In my own gated community, our spirit found expression during lockdown in ‘balcony antakshari’ and ‘lean-over tambola’ parties. We too have been deprived of our coffee meets and rummy afternoons, but we have borne it with fortitude. You should do the same. Try a balcony bash. I know this isn’t exactly the head-banging fun you crave, but there’s something to be said for the resourcefulness of these mezzanine mamis. I like their spirit, even if I don’t really miss their party food.

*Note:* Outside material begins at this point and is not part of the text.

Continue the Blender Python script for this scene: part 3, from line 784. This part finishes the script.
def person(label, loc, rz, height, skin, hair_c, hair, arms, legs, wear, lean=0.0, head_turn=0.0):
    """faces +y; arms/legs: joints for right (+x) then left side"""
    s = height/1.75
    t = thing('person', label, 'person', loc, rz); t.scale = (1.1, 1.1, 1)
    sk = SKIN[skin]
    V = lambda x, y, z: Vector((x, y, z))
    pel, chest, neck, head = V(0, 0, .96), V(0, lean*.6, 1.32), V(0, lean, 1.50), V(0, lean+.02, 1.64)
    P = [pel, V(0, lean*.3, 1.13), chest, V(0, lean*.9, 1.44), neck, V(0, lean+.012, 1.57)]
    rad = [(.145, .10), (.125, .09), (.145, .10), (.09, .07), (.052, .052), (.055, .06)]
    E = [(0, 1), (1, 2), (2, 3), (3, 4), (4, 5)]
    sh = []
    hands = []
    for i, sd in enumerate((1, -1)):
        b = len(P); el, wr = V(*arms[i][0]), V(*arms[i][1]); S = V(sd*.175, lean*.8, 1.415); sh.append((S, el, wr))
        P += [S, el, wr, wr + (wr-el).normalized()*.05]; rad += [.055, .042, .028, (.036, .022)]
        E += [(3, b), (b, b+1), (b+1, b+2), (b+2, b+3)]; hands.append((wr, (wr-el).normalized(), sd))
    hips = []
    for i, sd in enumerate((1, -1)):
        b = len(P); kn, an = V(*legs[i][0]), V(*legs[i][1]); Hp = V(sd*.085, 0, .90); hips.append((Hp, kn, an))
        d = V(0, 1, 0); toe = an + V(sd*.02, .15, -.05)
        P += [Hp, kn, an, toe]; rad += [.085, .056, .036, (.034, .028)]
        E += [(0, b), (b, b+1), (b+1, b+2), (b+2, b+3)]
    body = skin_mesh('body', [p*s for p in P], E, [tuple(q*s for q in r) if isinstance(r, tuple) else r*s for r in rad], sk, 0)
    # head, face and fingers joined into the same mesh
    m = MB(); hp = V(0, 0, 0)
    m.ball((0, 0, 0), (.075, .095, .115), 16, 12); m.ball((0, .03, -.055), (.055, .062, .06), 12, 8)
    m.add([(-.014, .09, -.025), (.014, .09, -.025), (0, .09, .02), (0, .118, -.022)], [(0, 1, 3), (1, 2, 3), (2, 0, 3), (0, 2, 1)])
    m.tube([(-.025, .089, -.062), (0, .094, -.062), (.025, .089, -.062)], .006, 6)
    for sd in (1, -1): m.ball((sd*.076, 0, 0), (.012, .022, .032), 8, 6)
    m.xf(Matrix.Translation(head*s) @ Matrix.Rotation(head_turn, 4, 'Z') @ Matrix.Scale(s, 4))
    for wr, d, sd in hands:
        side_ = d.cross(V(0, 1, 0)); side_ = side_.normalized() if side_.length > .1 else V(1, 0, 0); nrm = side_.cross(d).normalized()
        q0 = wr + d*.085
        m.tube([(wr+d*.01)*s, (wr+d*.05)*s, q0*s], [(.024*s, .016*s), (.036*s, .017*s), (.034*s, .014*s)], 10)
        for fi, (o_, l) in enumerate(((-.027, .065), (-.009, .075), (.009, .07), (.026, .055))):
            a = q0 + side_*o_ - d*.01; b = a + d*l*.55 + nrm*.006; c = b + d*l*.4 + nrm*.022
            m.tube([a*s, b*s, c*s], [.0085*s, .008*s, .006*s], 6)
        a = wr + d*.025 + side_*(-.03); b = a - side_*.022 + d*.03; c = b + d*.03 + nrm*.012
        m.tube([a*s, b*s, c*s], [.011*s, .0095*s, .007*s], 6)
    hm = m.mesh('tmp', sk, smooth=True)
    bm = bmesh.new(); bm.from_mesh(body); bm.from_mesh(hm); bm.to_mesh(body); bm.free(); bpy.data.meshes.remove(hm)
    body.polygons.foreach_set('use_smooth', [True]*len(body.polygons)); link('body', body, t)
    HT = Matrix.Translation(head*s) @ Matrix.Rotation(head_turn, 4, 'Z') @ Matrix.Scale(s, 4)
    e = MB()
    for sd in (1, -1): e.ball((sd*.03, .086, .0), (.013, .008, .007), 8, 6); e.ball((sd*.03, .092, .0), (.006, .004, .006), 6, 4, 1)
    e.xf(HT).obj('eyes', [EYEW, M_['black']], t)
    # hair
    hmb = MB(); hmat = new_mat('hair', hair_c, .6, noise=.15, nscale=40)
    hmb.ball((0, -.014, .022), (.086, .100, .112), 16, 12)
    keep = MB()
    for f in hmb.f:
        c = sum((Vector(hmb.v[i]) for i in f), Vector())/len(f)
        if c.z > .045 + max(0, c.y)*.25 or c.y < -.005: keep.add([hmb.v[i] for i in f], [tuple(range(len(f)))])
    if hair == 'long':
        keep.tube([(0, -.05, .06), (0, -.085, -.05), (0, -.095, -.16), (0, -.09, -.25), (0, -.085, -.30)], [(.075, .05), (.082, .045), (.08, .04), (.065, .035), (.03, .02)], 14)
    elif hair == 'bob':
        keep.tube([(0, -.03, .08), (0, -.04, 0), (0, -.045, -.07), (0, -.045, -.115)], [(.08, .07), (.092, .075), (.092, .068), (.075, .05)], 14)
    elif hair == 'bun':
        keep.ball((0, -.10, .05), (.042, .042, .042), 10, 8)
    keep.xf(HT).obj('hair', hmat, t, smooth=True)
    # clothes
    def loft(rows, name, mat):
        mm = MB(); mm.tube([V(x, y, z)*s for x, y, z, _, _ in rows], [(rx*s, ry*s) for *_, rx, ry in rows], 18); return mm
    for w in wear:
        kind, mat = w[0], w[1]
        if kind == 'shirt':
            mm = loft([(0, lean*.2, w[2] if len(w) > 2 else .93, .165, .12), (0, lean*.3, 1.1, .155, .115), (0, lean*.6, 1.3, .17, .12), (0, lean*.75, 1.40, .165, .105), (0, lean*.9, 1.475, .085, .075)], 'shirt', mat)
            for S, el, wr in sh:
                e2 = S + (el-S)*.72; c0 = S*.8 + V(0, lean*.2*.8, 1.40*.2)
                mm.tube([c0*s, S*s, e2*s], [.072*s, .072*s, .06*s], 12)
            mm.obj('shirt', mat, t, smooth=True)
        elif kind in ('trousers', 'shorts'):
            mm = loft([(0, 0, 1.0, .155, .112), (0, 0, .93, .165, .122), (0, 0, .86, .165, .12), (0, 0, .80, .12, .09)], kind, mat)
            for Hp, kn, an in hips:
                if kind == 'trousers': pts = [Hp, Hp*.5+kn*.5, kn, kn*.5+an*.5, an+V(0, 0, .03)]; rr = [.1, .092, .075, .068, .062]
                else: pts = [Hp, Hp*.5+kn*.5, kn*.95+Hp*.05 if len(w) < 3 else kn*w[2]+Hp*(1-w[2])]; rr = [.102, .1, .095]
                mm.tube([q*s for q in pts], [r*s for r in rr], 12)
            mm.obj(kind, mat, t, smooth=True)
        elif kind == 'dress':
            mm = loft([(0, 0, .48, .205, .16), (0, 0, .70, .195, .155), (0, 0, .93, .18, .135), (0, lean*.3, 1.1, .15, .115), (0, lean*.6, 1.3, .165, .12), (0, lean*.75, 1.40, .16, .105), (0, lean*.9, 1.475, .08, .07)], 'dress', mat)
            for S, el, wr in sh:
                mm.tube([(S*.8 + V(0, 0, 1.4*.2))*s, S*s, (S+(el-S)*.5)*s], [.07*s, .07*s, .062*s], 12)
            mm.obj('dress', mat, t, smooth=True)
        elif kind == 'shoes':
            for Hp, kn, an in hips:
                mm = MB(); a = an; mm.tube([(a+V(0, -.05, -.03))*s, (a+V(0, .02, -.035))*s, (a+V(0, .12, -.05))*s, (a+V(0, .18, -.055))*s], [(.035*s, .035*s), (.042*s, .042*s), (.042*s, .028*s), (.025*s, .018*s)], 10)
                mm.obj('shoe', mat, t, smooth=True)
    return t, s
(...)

If all this is too lowbrow for you, BS, then I urge you to consider a Zoom party. And if you think they lack the sizzle of a flesh-and-blood soirée, you’ve been sadly misled. Many, many Zoomers forget to turn their cameras off and carry smartphones into certain rooms, only to — how shall I put it — livestream their live streams. And others, in the Zen state induced by Zoom, have forgotten themselves enough to be caught on camera with their pants down doing what, we’ll let your imagination guess.
So, unless you are confident that, like a certain mitron messiah, you will be camera-aware at all times, turning this way and that to follow the lens, then beware. Because there are some Page 3 shots you definitely don’t want to be in. Mwaah dahlin!